** Listed records **
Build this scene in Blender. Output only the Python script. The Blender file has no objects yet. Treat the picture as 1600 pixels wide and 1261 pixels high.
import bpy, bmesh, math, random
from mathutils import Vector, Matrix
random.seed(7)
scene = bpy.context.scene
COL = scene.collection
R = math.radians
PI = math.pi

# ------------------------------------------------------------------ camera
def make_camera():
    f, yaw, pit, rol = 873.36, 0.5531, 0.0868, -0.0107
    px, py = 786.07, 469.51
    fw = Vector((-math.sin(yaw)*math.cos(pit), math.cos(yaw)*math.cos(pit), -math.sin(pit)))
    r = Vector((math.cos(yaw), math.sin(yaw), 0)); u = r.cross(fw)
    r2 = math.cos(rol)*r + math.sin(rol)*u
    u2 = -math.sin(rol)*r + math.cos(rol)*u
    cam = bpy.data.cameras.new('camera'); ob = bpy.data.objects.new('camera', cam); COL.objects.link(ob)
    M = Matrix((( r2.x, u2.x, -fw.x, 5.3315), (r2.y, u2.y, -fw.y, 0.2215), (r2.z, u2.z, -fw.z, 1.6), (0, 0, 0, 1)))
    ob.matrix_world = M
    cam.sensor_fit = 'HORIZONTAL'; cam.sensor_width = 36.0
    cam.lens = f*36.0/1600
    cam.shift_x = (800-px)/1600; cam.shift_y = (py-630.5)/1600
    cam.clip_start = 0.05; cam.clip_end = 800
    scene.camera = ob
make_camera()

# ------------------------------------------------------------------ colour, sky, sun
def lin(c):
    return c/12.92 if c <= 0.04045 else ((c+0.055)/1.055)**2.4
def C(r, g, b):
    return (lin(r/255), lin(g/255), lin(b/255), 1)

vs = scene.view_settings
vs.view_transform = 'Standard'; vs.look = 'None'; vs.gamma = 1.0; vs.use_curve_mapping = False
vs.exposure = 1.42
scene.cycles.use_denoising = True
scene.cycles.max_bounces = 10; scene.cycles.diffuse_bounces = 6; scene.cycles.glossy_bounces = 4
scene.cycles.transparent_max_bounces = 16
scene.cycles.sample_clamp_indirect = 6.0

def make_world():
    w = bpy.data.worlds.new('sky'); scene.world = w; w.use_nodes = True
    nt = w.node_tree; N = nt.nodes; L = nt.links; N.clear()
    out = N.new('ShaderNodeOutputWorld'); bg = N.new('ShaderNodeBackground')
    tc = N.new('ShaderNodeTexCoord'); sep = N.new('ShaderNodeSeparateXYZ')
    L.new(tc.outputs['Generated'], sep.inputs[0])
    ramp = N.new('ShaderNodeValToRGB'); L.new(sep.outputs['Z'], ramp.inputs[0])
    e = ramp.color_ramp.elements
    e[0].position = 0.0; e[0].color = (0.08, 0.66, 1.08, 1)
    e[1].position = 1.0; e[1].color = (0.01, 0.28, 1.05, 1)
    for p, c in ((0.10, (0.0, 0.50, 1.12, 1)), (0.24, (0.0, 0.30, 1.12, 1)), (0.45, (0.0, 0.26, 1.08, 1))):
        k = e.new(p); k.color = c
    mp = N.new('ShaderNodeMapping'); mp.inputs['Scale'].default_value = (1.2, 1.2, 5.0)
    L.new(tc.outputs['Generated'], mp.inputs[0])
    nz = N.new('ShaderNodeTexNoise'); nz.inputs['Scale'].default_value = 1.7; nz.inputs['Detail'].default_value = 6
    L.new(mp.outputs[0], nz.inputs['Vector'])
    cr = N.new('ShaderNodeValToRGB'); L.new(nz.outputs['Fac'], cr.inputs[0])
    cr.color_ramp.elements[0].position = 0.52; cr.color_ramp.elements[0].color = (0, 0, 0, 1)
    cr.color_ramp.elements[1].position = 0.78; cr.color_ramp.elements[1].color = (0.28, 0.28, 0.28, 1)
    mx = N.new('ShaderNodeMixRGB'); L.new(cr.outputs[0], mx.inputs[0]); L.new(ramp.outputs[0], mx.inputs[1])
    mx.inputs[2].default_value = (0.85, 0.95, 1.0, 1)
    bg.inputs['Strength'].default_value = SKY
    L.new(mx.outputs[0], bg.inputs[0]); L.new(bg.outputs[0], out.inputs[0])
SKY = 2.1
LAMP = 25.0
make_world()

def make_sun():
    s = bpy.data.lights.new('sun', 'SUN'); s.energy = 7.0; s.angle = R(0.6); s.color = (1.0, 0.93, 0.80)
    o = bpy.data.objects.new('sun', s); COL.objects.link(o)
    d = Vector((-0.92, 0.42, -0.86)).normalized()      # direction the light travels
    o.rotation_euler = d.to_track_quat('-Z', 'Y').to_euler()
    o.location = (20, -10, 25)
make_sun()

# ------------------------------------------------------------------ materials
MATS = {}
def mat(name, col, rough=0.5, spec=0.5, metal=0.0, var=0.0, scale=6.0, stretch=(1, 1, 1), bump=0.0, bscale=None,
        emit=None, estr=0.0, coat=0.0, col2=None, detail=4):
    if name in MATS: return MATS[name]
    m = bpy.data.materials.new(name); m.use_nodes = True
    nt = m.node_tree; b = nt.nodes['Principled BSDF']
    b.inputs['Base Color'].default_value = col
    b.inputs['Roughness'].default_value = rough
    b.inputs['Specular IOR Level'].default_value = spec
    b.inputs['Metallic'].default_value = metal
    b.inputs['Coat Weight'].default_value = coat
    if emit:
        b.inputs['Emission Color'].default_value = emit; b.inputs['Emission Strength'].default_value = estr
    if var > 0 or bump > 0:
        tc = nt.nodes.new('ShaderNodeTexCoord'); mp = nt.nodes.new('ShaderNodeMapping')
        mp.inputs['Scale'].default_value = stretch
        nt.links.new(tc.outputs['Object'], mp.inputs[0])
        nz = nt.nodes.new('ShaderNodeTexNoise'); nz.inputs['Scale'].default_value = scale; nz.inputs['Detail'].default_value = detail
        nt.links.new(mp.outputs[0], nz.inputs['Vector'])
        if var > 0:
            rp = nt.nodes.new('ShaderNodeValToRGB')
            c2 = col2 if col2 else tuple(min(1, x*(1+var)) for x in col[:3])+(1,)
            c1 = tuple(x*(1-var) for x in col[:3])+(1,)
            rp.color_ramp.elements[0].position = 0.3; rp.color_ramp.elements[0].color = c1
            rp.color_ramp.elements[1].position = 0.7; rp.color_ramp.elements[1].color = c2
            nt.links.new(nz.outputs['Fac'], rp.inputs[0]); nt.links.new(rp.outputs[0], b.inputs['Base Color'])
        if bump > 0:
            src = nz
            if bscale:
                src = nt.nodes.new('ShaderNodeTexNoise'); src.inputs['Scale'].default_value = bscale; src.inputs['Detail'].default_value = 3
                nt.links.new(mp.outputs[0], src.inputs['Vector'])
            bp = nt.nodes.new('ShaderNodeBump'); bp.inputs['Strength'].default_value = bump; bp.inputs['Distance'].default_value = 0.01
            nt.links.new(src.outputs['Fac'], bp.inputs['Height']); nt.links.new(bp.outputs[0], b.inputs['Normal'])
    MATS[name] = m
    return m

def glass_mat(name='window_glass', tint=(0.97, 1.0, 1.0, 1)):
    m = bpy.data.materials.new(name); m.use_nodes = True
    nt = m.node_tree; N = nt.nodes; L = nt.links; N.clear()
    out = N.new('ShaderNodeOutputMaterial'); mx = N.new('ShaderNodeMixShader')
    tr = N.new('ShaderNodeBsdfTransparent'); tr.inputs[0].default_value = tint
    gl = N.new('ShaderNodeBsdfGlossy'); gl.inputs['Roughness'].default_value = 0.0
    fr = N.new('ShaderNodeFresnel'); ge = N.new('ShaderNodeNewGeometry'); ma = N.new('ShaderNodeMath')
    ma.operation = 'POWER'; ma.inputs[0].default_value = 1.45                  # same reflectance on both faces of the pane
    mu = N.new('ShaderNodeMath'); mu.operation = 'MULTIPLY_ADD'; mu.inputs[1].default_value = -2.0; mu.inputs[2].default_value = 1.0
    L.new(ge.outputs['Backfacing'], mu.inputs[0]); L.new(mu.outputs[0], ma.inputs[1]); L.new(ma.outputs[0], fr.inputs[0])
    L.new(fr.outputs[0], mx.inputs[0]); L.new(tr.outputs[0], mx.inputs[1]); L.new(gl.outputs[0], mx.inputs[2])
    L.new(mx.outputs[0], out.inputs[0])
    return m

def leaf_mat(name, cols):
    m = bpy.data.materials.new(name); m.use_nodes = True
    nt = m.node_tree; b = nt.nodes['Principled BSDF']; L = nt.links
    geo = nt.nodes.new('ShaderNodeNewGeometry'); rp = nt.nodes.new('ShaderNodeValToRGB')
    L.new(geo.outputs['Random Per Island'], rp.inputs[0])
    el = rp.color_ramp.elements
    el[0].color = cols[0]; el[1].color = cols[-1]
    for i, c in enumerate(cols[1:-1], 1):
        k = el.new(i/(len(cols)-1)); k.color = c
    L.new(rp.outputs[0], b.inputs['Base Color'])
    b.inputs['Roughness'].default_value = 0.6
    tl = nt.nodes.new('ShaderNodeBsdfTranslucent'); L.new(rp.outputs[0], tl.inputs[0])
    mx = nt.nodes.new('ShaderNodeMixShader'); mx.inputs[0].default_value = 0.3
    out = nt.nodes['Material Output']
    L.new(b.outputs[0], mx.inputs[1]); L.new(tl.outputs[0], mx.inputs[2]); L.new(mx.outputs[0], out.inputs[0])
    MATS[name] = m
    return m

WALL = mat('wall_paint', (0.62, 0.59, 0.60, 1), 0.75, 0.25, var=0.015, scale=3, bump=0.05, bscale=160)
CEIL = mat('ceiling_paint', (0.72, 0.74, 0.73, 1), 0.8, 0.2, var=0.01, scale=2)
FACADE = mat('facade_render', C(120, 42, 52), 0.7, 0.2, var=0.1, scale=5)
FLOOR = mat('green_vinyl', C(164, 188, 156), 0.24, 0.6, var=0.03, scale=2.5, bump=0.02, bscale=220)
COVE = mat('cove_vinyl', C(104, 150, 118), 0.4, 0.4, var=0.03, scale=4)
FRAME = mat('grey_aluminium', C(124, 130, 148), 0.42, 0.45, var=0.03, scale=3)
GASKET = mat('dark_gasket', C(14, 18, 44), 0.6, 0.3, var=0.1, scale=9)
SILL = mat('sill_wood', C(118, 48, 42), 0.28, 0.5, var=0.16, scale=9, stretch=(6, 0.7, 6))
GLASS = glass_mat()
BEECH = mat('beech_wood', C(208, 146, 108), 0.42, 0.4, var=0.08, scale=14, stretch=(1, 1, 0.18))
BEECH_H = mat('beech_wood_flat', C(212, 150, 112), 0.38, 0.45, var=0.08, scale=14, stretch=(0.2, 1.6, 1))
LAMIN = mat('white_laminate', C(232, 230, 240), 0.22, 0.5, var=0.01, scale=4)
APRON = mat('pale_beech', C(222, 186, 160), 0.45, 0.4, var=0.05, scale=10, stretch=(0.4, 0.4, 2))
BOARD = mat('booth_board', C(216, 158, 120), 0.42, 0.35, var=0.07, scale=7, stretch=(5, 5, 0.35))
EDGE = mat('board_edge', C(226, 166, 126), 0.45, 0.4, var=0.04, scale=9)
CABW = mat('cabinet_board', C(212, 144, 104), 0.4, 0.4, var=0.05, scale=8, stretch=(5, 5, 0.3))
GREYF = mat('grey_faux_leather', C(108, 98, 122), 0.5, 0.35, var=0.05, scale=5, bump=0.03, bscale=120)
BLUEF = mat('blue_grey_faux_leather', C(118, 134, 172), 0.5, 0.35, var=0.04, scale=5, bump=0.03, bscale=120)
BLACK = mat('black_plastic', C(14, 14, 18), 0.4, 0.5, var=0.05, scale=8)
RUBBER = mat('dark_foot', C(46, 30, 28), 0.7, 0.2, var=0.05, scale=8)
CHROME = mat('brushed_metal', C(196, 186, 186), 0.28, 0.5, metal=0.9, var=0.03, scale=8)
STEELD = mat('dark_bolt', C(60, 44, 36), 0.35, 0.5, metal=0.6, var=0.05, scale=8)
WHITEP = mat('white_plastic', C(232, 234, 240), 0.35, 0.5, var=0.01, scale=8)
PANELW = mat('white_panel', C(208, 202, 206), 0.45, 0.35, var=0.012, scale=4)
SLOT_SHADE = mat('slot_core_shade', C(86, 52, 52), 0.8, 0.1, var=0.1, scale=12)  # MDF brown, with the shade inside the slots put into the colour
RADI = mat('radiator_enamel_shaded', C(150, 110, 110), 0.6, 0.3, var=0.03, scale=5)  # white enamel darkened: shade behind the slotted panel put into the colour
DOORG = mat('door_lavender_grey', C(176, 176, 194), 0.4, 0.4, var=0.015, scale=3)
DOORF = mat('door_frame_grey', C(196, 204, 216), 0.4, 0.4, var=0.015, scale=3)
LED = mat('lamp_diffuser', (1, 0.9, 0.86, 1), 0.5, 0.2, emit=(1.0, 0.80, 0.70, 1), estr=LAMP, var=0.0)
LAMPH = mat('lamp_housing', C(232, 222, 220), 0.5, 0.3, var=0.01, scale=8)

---

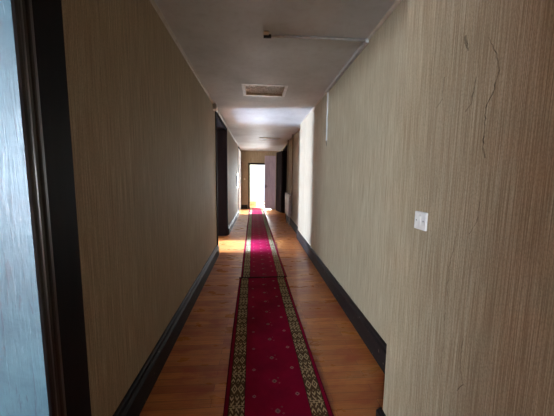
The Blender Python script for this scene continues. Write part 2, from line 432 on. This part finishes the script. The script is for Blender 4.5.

** Goal of the exercise **
Print the lines from the line containing "Build this scene" to the line containing "return (lin(r/255), lin(g/255), lin(b/255), 1)", both ends included, exactly and with nothing added.

** Written response **
Build this scene in Blender. Output only the Python script. The Blender file has no objects yet. Treat the picture as 1600 pixels wide and 1261 pixels high.
import bpy, bmesh, math, random
from mathutils import Vector, Matrix
random.seed(7)
scene = bpy.context.scene
COL = scene.collection
R = math.radians
PI = math.pi

# ------------------------------------------------------------------ camera
def make_camera():
    f, yaw, pit, rol = 873.36, 0.5531, 0.0868, -0.0107
    px, py = 786.07, 469.51
    fw = Vector((-math.sin(yaw)*math.cos(pit), math.cos(yaw)*math.cos(pit), -math.sin(pit)))
    r = Vector((math.cos(yaw), math.sin(yaw), 0)); u = r.cross(fw)
    r2 = math.cos(rol)*r + math.sin(rol)*u
    u2 = -math.sin(rol)*r + math.cos(rol)*u
    cam = bpy.data.cameras.new('camera'); ob = bpy.data.objects.new('camera', cam); COL.objects.link(ob)
    M = Matrix((( r2.x, u2.x, -fw.x, 5.3315), (r2.y, u2.y, -fw.y, 0.2215), (r2.z, u2.z, -fw.z, 1.6), (0, 0, 0, 1)))
    ob.matrix_world = M
    cam.sensor_fit = 'HORIZONTAL'; cam.sensor_width = 36.0
    cam.lens = f*36.0/1600
    cam.shift_x = (800-px)/1600; cam.shift_y = (py-630.5)/1600
    cam.clip_start = 0.05; cam.clip_end = 800
    scene.camera = ob
make_camera()

# ------------------------------------------------------------------ colour, sky, sun
def lin(c):
    return c/12.92 if c <= 0.04045 else ((c+0.055)/1.055)**2.4
def C(r, g, b):
    return (lin(r/255), lin(g/255), lin(b/255), 1)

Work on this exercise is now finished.